- **Source material**:
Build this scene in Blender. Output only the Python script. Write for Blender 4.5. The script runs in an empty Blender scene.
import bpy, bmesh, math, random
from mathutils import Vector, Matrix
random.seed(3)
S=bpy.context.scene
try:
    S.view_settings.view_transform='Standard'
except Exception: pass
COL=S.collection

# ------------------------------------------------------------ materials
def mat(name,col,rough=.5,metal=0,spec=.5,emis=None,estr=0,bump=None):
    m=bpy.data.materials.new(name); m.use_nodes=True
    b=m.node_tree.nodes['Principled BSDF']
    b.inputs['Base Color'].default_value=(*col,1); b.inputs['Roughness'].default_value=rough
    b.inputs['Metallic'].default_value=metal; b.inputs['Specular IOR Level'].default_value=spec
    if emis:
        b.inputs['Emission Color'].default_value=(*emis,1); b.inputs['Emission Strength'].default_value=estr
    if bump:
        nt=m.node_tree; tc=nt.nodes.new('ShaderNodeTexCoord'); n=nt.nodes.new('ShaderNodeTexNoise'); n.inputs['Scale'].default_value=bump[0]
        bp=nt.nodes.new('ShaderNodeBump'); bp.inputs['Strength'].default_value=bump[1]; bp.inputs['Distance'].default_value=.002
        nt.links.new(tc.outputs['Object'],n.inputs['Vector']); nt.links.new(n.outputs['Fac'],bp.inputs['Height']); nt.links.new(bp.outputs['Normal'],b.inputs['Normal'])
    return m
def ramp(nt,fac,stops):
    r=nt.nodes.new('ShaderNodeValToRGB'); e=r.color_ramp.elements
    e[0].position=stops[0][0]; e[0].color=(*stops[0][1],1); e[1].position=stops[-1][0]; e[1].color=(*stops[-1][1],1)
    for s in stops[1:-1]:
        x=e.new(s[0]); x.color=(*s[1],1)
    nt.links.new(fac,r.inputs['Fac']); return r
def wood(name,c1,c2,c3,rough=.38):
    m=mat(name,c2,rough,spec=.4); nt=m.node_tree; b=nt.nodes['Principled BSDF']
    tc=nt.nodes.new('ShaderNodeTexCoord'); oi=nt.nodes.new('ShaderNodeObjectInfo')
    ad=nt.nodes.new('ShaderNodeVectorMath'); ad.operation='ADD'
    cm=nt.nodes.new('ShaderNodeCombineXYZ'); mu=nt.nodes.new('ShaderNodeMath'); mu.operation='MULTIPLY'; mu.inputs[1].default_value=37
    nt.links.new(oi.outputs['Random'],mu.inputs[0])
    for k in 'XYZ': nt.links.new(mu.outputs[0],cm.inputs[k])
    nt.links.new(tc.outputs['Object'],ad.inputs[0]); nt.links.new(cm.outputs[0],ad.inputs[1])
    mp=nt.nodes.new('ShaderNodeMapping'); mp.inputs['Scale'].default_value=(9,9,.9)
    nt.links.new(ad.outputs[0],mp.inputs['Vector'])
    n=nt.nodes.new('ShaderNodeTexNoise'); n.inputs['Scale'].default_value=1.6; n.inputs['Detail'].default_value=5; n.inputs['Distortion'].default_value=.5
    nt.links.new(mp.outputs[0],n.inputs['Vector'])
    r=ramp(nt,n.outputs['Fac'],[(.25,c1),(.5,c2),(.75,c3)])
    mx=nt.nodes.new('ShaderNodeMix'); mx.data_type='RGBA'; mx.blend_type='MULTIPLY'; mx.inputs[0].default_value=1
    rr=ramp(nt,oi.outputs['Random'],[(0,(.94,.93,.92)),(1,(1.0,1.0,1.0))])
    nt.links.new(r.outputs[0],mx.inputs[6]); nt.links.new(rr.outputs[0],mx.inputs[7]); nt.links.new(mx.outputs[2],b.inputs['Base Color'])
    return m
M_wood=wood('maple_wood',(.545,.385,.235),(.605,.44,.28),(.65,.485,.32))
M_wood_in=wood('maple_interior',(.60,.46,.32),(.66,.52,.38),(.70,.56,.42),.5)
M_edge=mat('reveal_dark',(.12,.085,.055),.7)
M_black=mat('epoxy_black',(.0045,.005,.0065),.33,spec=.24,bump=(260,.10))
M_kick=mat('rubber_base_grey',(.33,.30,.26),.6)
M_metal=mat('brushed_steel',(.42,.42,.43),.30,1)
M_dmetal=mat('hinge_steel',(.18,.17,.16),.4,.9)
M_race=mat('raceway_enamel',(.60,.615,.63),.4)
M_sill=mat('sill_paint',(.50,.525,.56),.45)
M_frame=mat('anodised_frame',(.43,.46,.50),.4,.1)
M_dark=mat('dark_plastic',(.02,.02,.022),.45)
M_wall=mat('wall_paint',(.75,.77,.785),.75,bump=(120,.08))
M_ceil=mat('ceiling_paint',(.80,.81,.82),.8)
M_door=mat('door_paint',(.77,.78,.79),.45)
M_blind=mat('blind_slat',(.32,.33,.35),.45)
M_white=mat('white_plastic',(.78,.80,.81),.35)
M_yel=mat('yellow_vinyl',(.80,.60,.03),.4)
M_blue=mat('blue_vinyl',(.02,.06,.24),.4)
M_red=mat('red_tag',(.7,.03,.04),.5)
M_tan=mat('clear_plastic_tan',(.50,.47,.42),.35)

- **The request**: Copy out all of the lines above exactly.

- **Right answer**:
Build this scene in Blender. Output only the Python script. Write for Blender 4.5. The script runs in an empty Blender scene.
import bpy, bmesh, math, random
from mathutils import Vector, Matrix
random.seed(3)
S=bpy.context.scene
try:
    S.view_settings.view_transform='Standard'
except Exception: pass
COL=S.collection

# ------------------------------------------------------------ materials
def mat(name,col,rough=.5,metal=0,spec=.5,emis=None,estr=0,bump=None):
    m=bpy.data.materials.new(name); m.use_nodes=True
    b=m.node_tree.nodes['Principled BSDF']
    b.inputs['Base Color'].default_value=(*col,1); b.inputs['Roughness'].default_value=rough
    b.inputs['Metallic'].default_value=metal; b.inputs['Specular IOR Level'].default_value=spec
    if emis:
        b.inputs['Emission Color'].default_value=(*emis,1); b.inputs['Emission Strength'].default_value=estr
    if bump:
        nt=m.node_tree; tc=nt.nodes.new('ShaderNodeTexCoord'); n=nt.nodes.new('ShaderNodeTexNoise'); n.inputs['Scale'].default_value=bump[0]
        bp=nt.nodes.new('ShaderNodeBump'); bp.inputs['Strength'].default_value=bump[1]; bp.inputs['Distance'].default_value=.002
        nt.links.new(tc.outputs['Object'],n.inputs['Vector']); nt.links.new(n.outputs['Fac'],bp.inputs['Height']); nt.links.new(bp.outputs['Normal'],b.inputs['Normal'])
    return m
def ramp(nt,fac,stops):
    r=nt.nodes.new('ShaderNodeValToRGB'); e=r.color_ramp.elements
    e[0].position=stops[0][0]; e[0].color=(*stops[0][1],1); e[1].position=stops[-1][0]; e[1].color=(*stops[-1][1],1)
    for s in stops[1:-1]:
        x=e.new(s[0]); x.color=(*s[1],1)
    nt.links.new(fac,r.inputs['Fac']); return r
def wood(name,c1,c2,c3,rough=.38):
    m=mat(name,c2,rough,spec=.4); nt=m.node_tree; b=nt.nodes['Principled BSDF']
    tc=nt.nodes.new('ShaderNodeTexCoord'); oi=nt.nodes.new('ShaderNodeObjectInfo')
    ad=nt.nodes.new('ShaderNodeVectorMath'); ad.operation='ADD'
    cm=nt.nodes.new('ShaderNodeCombineXYZ'); mu=nt.nodes.new('ShaderNodeMath'); mu.operation='MULTIPLY'; mu.inputs[1].default_value=37
    nt.links.new(oi.outputs['Random'],mu.inputs[0])
    for k in 'XYZ': nt.links.new(mu.outputs[0],cm.inputs[k])
    nt.links.new(tc.outputs['Object'],ad.inputs[0]); nt.links.new(cm.outputs[0],ad.inputs[1])
    mp=nt.nodes.new('ShaderNodeMapping'); mp.inputs['Scale'].default_value=(9,9,.9)
    nt.links.new(ad.outputs[0],mp.inputs['Vector'])
    n=nt.nodes.new('ShaderNodeTexNoise'); n.inputs['Scale'].default_value=1.6; n.inputs['Detail'].default_value=5; n.inputs['Distortion'].default_value=.5
    nt.links.new(mp.outputs[0],n.inputs['Vector'])
    r=ramp(nt,n.outputs['Fac'],[(.25,c1),(.5,c2),(.75,c3)])
    mx=nt.nodes.new('ShaderNodeMix'); mx.data_type='RGBA'; mx.blend_type='MULTIPLY'; mx.inputs[0].default_value=1
    rr=ramp(nt,oi.outputs['Random'],[(0,(.94,.93,.92)),(1,(1.0,1.0,1.0))])
    nt.links.new(r.outputs[0],mx.inputs[6]); nt.links.new(rr.outputs[0],mx.inputs[7]); nt.links.new(mx.outputs[2],b.inputs['Base Color'])
    return m
M_wood=wood('maple_wood',(.545,.385,.235),(.605,.44,.28),(.65,.485,.32))
M_wood_in=wood('maple_interior',(.60,.46,.32),(.66,.52,.38),(.70,.56,.42),.5)
M_edge=mat('reveal_dark',(.12,.085,.055),.7)
M_black=mat('epoxy_black',(.0045,.005,.0065),.33,spec=.24,bump=(260,.10))
M_kick=mat('rubber_base_grey',(.33,.30,.26),.6)
M_metal=mat('brushed_steel',(.42,.42,.43),.30,1)
M_dmetal=mat('hinge_steel',(.18,.17,.16),.4,.9)
M_race=mat('raceway_enamel',(.60,.615,.63),.4)
M_sill=mat('sill_paint',(.50,.525,.56),.45)
M_frame=mat('anodised_frame',(.43,.46,.50),.4,.1)
M_dark=mat('dark_plastic',(.02,.02,.022),.45)
M_wall=mat('wall_paint',(.75,.77,.785),.75,bump=(120,.08))
M_ceil=mat('ceiling_paint',(.80,.81,.82),.8)
M_door=mat('door_paint',(.77,.78,.79),.45)
M_blind=mat('blind_slat',(.32,.33,.35),.45)
M_white=mat('white_plastic',(.78,.80,.81),.35)
M_yel=mat('yellow_vinyl',(.80,.60,.03),.4)
M_blue=mat('blue_vinyl',(.02,.06,.24),.4)
M_red=mat('red_tag',(.7,.03,.04),.5)
M_tan=mat('clear_plastic_tan',(.50,.47,.42),.35)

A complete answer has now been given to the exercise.